‘Pray for Transit’: Seeking Transportation Justice in Metropolitan Atlanta

Blog by Alex Karner and Richard Duckworth


Created
23 Aug 2018, 3:10 p.m.
Author
Alex Karner and Richard Duckworth
DOI
10.1177/0042098018779756

Abstracthttp://journals.sagepub.com/doi/full/10.1177/0042098018779756#abstract

Transportation equity is an emerging academic subfield that examines questions of fairness and justice in transportation infrastructure planning and decision-making. Our new article in Urban Studies investigates the extraordinary case of Clayton County, Georgia, where a coalition of everyday transit users, elected officials, non-profit organizations, faith community leaders, and regular residents came together to successfully demand new public transit service after their entire local bus network was eliminated in 2010 by a county commission facing budget pressures.

 

This transportation equity case is unique in some ways but also provides broader lessons for researchers examining related questions.
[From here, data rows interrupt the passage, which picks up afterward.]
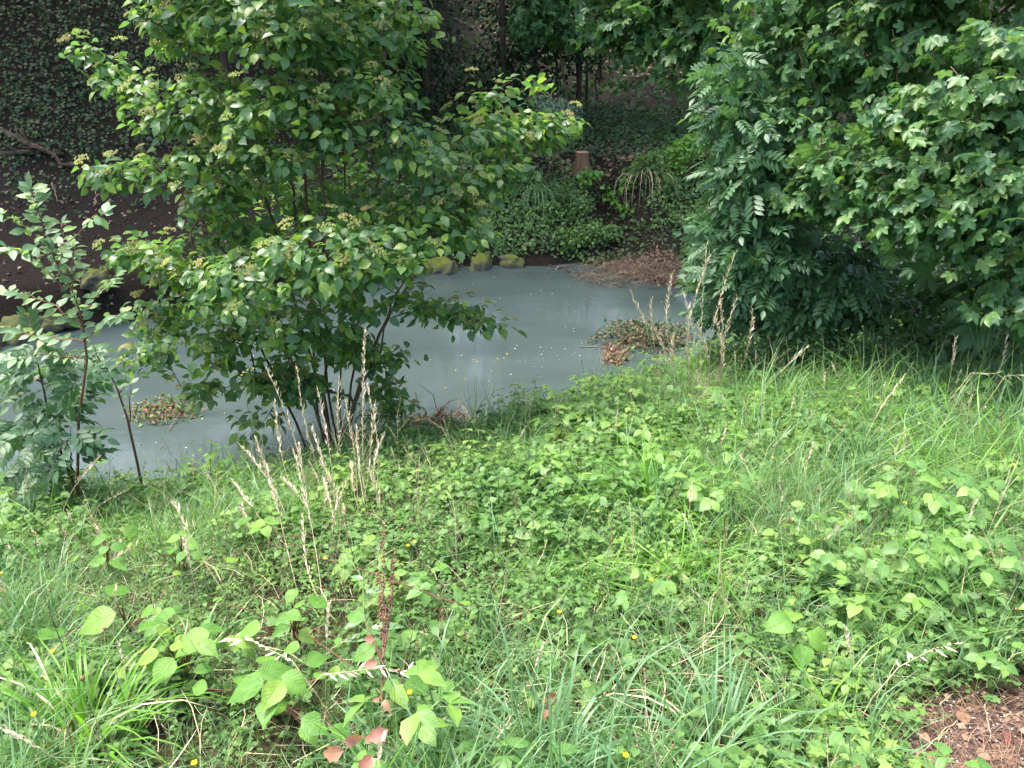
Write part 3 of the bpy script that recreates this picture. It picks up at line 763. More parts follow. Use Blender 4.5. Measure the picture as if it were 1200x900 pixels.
sapling('elder_sapling', 'leafy young tree with drooping pinnate leaves beside the water under the pale sapling', s2,
        [([(95, 570), (70, 530), (55, 480), (45, 430), (40, 400)], 4.5), ([(70, 530), (40, 500), (15, 480)], 4.4), ([(60, 500), (80, 460), (95, 440)], 4.5), ([(75, 540), (40, 540), (10, 545)], 4.3),
         ([(85, 550), (80, 520), (85, 500)], 4.3), ([(50, 450), (20, 430), (-5, 430)], 4.4), ([(80, 560), (50, 560), (20, 580)], 4.2), ([(48, 440), (75, 415), (95, 410)], 4.6), ([(60, 500), (35, 520), (20, 510)], 4.2)],
        [ash_leaf(1, 4, 'mid_leaf', .42, .36), ash_leaf(1, 3, 'ash_leaf', .46, .4)], .21, .05, 67, 'dark_bark', .012, droop=.45)
s3 = on_ground(*at(160, 548, 4.6)[:2])
sapling('alder_sapling', 'thin bare reddish-brown sapling stem with a few leaves leaning over the water', s3,
        [([(160, 545), (152, 500), (140, 460), (120, 425), (105, 400)], 4.6), ([(140, 460), (150, 430), (165, 415)], 4.6), ([(152, 500), (152, 470), (153, 450)], 4.5)], sp_t, .06, .11, 71, 'red_stem', .010)

# ================================================================== far bank
log_g = 0
def rock(px, py, y, r, sq, label, seed):
    y -= .18
    c = at(px, py, y); z = float(height(c[0], c[1])); c[2] = max(z, 0)
    t = blob(r * .85, 4, 'moss_rock', sq, .8, seed); t.v *= (1 + .16 * (fbm(t.v[:, 0] * 9 + t.v[:, 2] * 5 + seed, t.v[:, 1] * 9 + t.v[:, 2] * 4, 1.2, seed) - .5))[:, None]
    add('boulder', t, loc=c, label=label, category='rock', group='mossy rocks along the far waterline').rotation_euler = (0, 0, seed * 1.3)
for a in [(8, 355, 8.55, .36, (1.1, .8, .75), 'moss-covered boulder at the waterline below the bare soil', 3), (-30, 375, 8.3, .4, (1, .8, .8), 'mossy boulder next to the waterline, downstream end of the row', 4),
          (60, 358, 8.75, .2, (1.2, .7, .7), 'low dark mossy rock behind the pale sapling stem', 5), (120, 352, 9.1, .22, (1.2, .8, .7), 'mossy rock at the water behind the shrub edge beside the open water', 6),
          (190, 335, 9.6, .35, (1.2, .8, .7), 'moss-topped rock hidden partly by the lower shrub leaves', 7), (300, 318, 10.1, .34, (1.2, .8, .7), 'mossy rock seen through the middle of the shrub', 8),
          (420, 304, 10.75, .34, (1.4, .7, .7), 'flat mossy rock seen through the shrub stems', 9), (478, 302, 11.0, .33, (1.3, .8, .75), 'bright yellow-green mossy rock just behind the shrub branches', 10),
          (515, 298, 11.2, .26, (1.2, .8, .8), 'small mossy rock between two larger ones at the far waterline', 12),
          (563, 297, 11.35, .25, (1.1, .7, .95), 'tilted yellow-green mossy boulder at the far waterline end of the row', 13), (600, 300, 11.5, .22, (1.2, .8, .7), 'small dark mossy stone beside brown leaves at the far waterline', 14)]: rock(*a)
# stump
sb = on_ground(*at(682, 190, 13.4)[:2])
st = thing('tree_stump', 'short sawn reddish tree stump standing on the far bank', 'stump', sb)
a_ = np.arange(14) * 2 * math.pi / 14
def ring(r, z, s=0): return np.stack([r * (1 + .06 * np.sin(3 * a_ + s)) * np.cos(a_), r * (1 + .05 * np.cos(2 * a_)) * np.sin(a_), np.full(14, z)], -1)
rings = [ring(.21, -.1), ring(.135, .05), ring(.113, .16), ring(.108, .27, .2)]
add('trunk', T(np.concatenate(rings), [(k * 14 + i, k * 14 + (i + 1) % 14, (k + 1) * 14 + (i + 1) % 14, (k + 1) * 14 + i) for k in range(3) for i in range(14)], mat='stump_bark'), st)
add('cut_face', T(np.concatenate([ring(.108, .27, .2), ring(.098, .280, .2)]), [(i, (i + 1) % 14, 14 + (i + 1) % 14, 14 + i) for i in range(14)] + [tuple(14 + np.arange(14))], mat='stump_wood'), st)
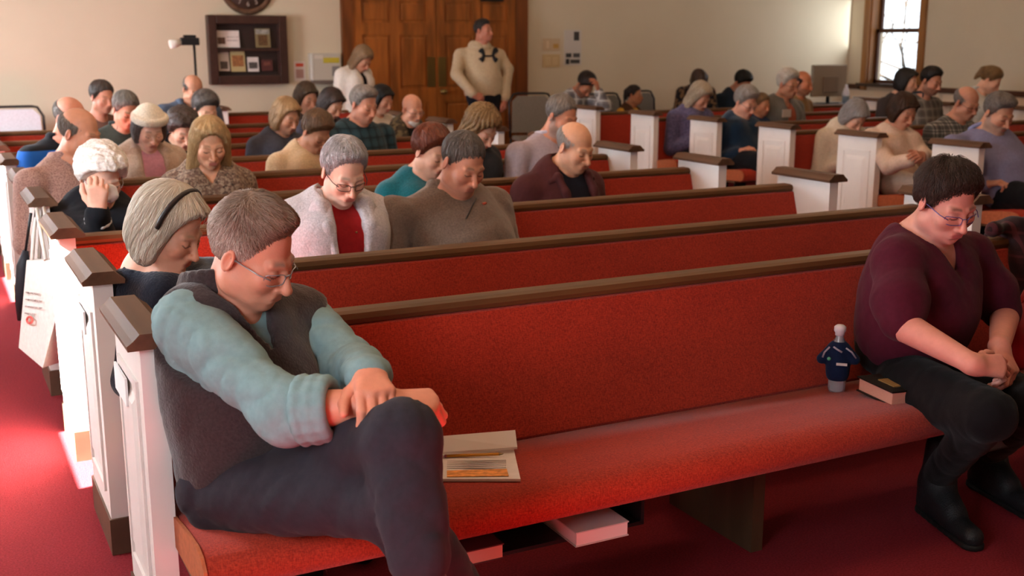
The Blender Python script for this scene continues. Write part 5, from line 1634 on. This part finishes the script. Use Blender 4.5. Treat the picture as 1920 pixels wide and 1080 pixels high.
# ---- tote bag hanging on the fourth pew end
X = X_L - .012
t = thing('tote_bag', 'white canvas tote bag with printed lines hanging on the pew ends', 'bag', (X, 4.98, .2))
def tp(px, py, dx=0.0):
    p_ = atx(px, py, X - .02 + dx) ; return p_ - np.array(t.location)
fr_ = [at(50, 488, 5.05), at(102, 488, 4.74), at(104, 600, 4.74), at(80, 690, 4.84), at(35, 652, 5.05)]
L0_ = np.array(t.location)
back_ = V(.075, .06, .0)
v = [p_ - L0_ for p_ in fr_] + [p_ - L0_ + back_ * (.35 if i < 2 else 1.0) for i, p_ in enumerate(fr_)]
fs = [(4, 3, 2, 1, 0), (5, 6, 7, 8, 9)] + [(i, (i + 1) % 5, 5 + (i + 1) % 5, 5 + i) for i in range(5)]
M_CANVAS = mat('canvas', '#d8d2ca', .9, var=.06, vscale=60, bump=.3, bscale=300)
B().raw(v, fs).build('bag_body', M_CANVAS, t)
for off in (V(0, 0, 0), back_ * .4):
    B().tube([fr_[0] * .8 + fr_[1] * .2 - L0_ + off, at(63, 440, 5.02) - L0_ + off, at(69, 392, 5.1) - L0_ + off, at(77, 440, 4.92) - L0_ + off, fr_[0] * .3 + fr_[1] * .7 - L0_ + off], .008, 8).build('strap', M_CANVAS, t)
nrm = np.cross(fr_[1] - fr_[0], fr_[4] - fr_[0]); nrm /= np.linalg.norm(nrm)
if nrm[1] > 0: nrm = -nrm
def onbag(px, py):
    d0 = at(px, py, 1.0) - CAM
    s_ = ((fr_[0] - CAM) @ nrm) / (d0 @ nrm)
    return CAM + d0 * s_ + nrm * .003 - L0_
rs = random.Random(2)
for k in range(4):
    y = 548 + 13 * k; x = 50 - k * .6
    while x < (72, 78, 77, 70)[k]:
        w_ = rs.uniform(2, 5)
        B().tube([onbag(x, y + (x - 50) * .12), onbag(x + w_, y + (x + w_ - 50) * .12)], .0028, 5).build('printed_mark', mat('faded_ink', '#9a8a84', .8), t)
        x += w_ + 1.6
B().tube([onbag(57 + 5 * math.cos(a), 600 + 6 * math.sin(a)) for a in np.linspace(0, 6.283, 13)[:-1]], .005, 6, closed=True).build('red_emblem', mat('red_ink', '#c0504a', .8), t)

t = thing('umbrella', 'folded black umbrella hanging behind the tote bag', 'umbrella', at(42, 560, 5.25))
l0 = np.array(t.location)
B().tube([at(48, 470, 5.2) - l0, at(44, 500, 5.2) - l0, at(40, 560, 5.22) - l0, at(36, 600, 5.25) - l0], [.012, .03, .028, .008], 10).build('folded_canopy', mat('umbrella_black', '#1d1e26', .6), t)
B().tube([at(47, 478, 5.2) - l0, at(52, 440, 5.18) - l0, at(58, 400, 5.15) - l0], .006, 8).build('handle', M_BLACK, t)

# ---- black bag on the carpet under the nearest seat
bp_ = atz(492, 1090, .05)
t = thing('black_bag', 'black leather bag on the carpet under the nearest seat', 'bag', (bp_[0], bp_[1], 0))
ops = [('u', rbox(V(0, 0, .10), V(.17, .07, .095), None, .05), 0), ('u', ell(V(0, 0, .12), V(.14, .075, .09)), .04), ('m', lambda d, X, Y, Z: np.maximum(d, .002 - Z))]
v, q = sdf(ops, .012); npmesh('bag_body', v, q, mat('black_leather', '#131214', .35), t)
B().tube([(-.1 + .2 * i / 10, 0, .18 + .07 * math.sin(math.pi * i / 10)) for i in range(11)], .009, 8).build('handle', mat('black_leather', '#131214'), t)

# ---- details on clothes: found by looking along a photo ray onto the cloth
from mathutils.bvhtree import BVHTree
def surf(p_, child):
    ch = [c for c in p_['root'].children if c.name.split('.')[0] == child][0]
    me = ch.data
    n = len(me.vertices); co = np.empty(n * 3, np.float32); me.vertices.foreach_get('co', co)
    vi = np.empty(len(me.loops), np.int32); me.loops.foreach_get('vertex_index', vi)
    bv = BVHTree.FromPolygons([Vector(c) for c in co.reshape(-1, 3)], [tuple(map(int, f)) for f in vi.reshape(-1, 4)])
    o_ = p_['loc'](CAM)
    def hit(px, py, lift=.002):
        d0 = p_['loc'](at(px, py, 5.0)) - o_
        d0 = d0 / np.linalg.norm(d0)
        r = bv.ray_cast(Vector(o_), Vector(d0))
        return None if r[0] is None else np.array(r[0]) - d0 * lift
    return hit
def stitch(p_, child, pts, r, name, m, lift=.002, closed=False, n=6):
    hit = surf(p_, child)
    pp = [x for x in (hit(a_, b_, lift) for a_, b_ in pts) if x is not None]
    if len(pp) > 1:
        B().tube(pp, r, n, closed=closed).build(name, m, p_['root'])
def bez(p0, p1, p2, n=8):
    return [((1 - t_) ** 2 * p0[0] + 2 * t_ * (1 - t_) * p1[0] + t_ * t_ * p2[0], (1 - t_) ** 2 * p0[1] + 2 * t_ * (1 - t_) * p1[1] + t_ * t_ * p2[1]) for t_ in np.linspace(0, 1, n)]
M_LOGO = mat('logo_black', '#141316', .7)
stitch(P['hoodie'], 'sweatshirt', bez((901, 94), (912, 104), (901, 114)), [.036, .032, .024, .02, .02, .024, .032, .036], 'chest_logo', M_LOGO, .0)
stitch(P['hoodie'], 'sweatshirt', bez((930, 94), (919, 104), (930, 114)), [.036, .032, .024, .02, .02, .024, .032, .036], 'chest_logo', M_LOGO, .0)
stitch(P['hoodie'], 'sweatshirt', [(905, 104), (911, 105), (919, 105), (926, 104)], .013, 'chest_logo', M_LOGO, .0)
stitch(P['quarterzip'], 'sweater', [(893, 372), (886, 385), (880, 398), (874, 410)], .0035, 'zipper', mat('zip_dark', '#3a302a', .5))
stitch(P['quarterzip'], 'sweater', [(905, 383), (911, 381)], .006, 'red_badge', mat('red_badge', '#a8442c', .7), .0)
stitch(P['coat'], 'blouse', [(668, 434), (669, 437)], .004, 'button', M_BRASS)
def lapels_on(p_, m, off=.034, w_=.026, rev=1.0):
    N, spn, fy, ax, T, b_ = (p_[k] for k in ('N', 'sp', 'fy', 'ax', 'T', 'b'))
    ops = ring_prims(N + spn * .02 - fy * .005, ax, fy, .078 * b_, .074 * b_, .020, 14, 1.0, 2 * math.pi - 1.0)
    for sx in (-1, 1):
        pts = [N + spn * .015 + ax * sx * .072 * b_ + fy * .03, N - spn * .035 + ax * sx * .088 * b_ + fy * .105 * b_, N - spn * .12 + ax * sx * .085 * b_ + fy * (.135 * b_ + off * .4), N - spn * .24 + ax * sx * .062 * b_ + fy * (.15 * b_ + off * .5)]
        rr = [.022, w_ + .006, w_ + .008, .012]
        for i in range(3):
            ops.append(('u', cap(pts[i], pts[i + 1], rr[i], rr[i + 1]), .02))
        ops.append(('u', cap(pts[1], pts[1] + ax * sx * .045 - spn * .02 - fy * .012, w_, .014), .02))
    v, q = sdf(ops, .008)
    npmesh('lapels', v, q, m, p_['root'])
lapels_on(P['coat'], knit('#b5aeb1'))
lapels_on(P['suit'], cloth('#4c5566'), .026, .018)
lapels_on(P['bald'], cloth('#4a2526'), .028, .014)
lapels_on(P['hat'], knit('#b39a88'), .028, .018)
def tie(p_, c_):
    N, spn, fy = p_['N'], p_['sp'], p_['fy']
    b_ = p_['b']
    a0_ = N + spn * .0 + fy * .085 * b_
    v, q = sdf([('u', cap(a0_, a0_ - spn * .03 + fy * .01, .016, .012), 0), ('u', cap(a0_ - spn * .03 + fy * .012, a0_ - spn * .2 + fy * .055, .012, .026), .01)], .007)
    npmesh('tie', v, q, cloth(c_), p_['root'])
tie(P['goatee'], '#1d1a2a')

# tissue held to the face, white cuff
tp_ = at(207, 362, 4.98)
t = thing('tissue', 'crumpled white tissue held at the white haired woman\'s nose', 'tissue', tp_)
v, q = sdf([('u', ell(V(0, 0, 0), V(.035, .022, .042)), 0), ('m', lambda d, X, Y, Z: d + .007 * waves(X, Y, Z, 120, 3))], .005)
npmesh('tissue_paper', v, q, mat('tissue_white', '#e8e6ea', .9), t)
sh_, el_, wr_, sx_ = P['curlywhite']['arms']['R']
d_ = (wr_ - el_) / np.linalg.norm(wr_ - el_); x_ = np.cross(d_, V(0, 1, 0)); x_ /= np.linalg.norm(x_)
v, q = sdf(ring_prims(wr_ - d_ * .045, x_, np.cross(d_, x_), .044, .044, .012, 12), .006)
npmesh('white_cuff', v, q, cloth('#d8d4d2'), P['curlywhite']['root'])
# card in front of the grey hooded jacket
cp = at(1475, 213, 8.72)
t = thing('white_card', 'small white card standing in front of the grey hooded jacket', 'card', (cp[0], cp[1], cp[2]))
B().box(-.055, .055, -.003, .003, -.035, .04, .001).build('card_sheet', mat('card_white', '#b9a8a0', .7), t)
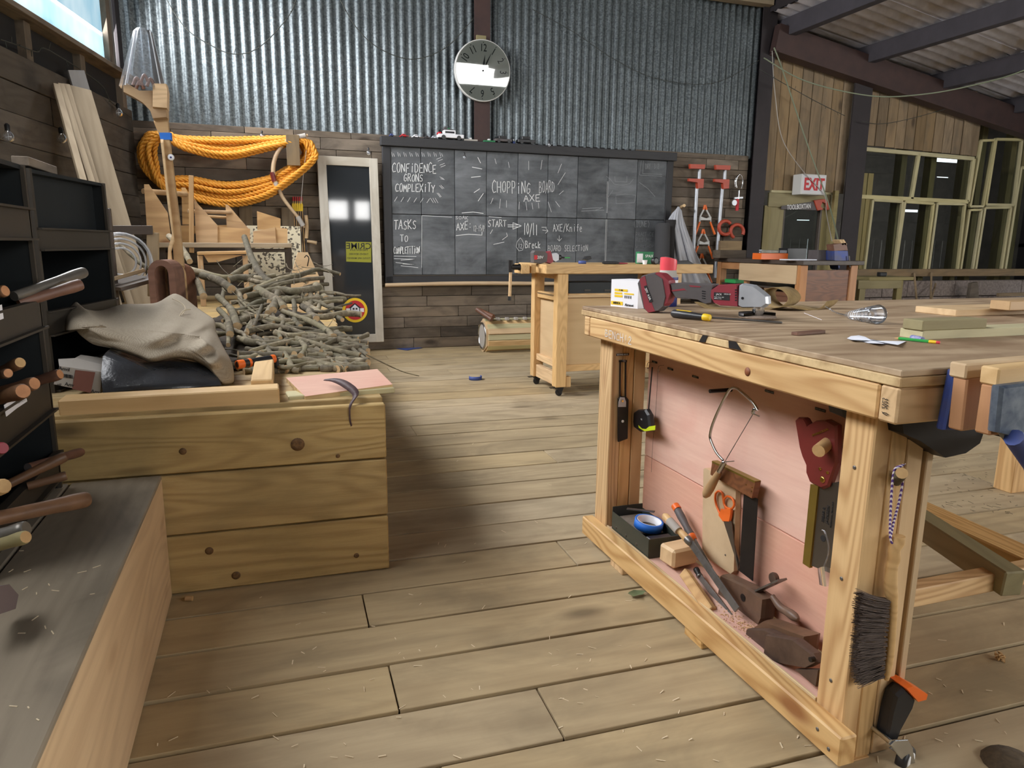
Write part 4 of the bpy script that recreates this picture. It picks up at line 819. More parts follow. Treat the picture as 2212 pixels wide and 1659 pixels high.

Located in the south of the Atlanta metropolitan region, Clayton County became increasingly Black and low-income beginning in the 1970s while the economic center of the region shifted northward. This demographic shift made public transit a necessity and bus service began in the county in 2001. When that service was eliminated in 2010, the injustice was clear--low-income and other transit dependent populations immediately suffered quality of life impacts as they were unable to access essential services. The pro-transit coalition emerged almost immediately and pursued a sustained effort to reestablish service. Coalition members held meetings, prayer vigils, and regularly attended county commission meetings to focus the attention of decision makers on the transit issue.

 

The coalition’s effectiveness presents a challenge to most existing studies of large-scale urban transportation infrastructure development. That work typically focuses on the necessity of coalitions composed of governments and big business to marshal resources and achieve key outcomes. The Clayton County case shows that coalitions backed by non-government and non-business entities can also organize to make large-scale changes under the right circumstances. Clayton County advocates were further aided by the existence of a regional transit agency—in this case the Metropolitan Atlanta Rapid Transit Authority (MARTA)—who was waiting to accept them with open arms. Other locales with substantial disadvantaged populations may not be able to appeal to a regional agency that has the capacity to provide service. This is the case in metropolitan Detroit, where efforts aimed at creating regional transit solutions have repeatedly failed.  

 

A final point relates to the inherent limitations of relying on legal strategies to achieve just outcomes. Most other transportation equity “wins” in the United States have come about because of legal and administrative challenges that rely on civil rights law to allege discrimination. These cases often face very high burdens of proof and are rarely successful. Further, the elimination of all service within a single jurisdiction would not be considered discriminatory under current legal frameworks. They are designed instead to deal with more common cases involving smaller packages of cuts or one-off improvements.

 

Clayton County’s success provides some cause for optimism related to the further expansion of regional transit in Atlanta. Gwinnett County in particular is the next logical candidate for MARTA membership. It has been growing increasingly diverse over time and there is some local political support for regional transit integration. The state legislature has also passed legislation that lowers the bar for additional counties to opt into a regional system. Keeping an eye on non-traditional coalitions and working at the regional scale will likely lead researchers to identify emerging transportation equity successes in the United States and elsewhere.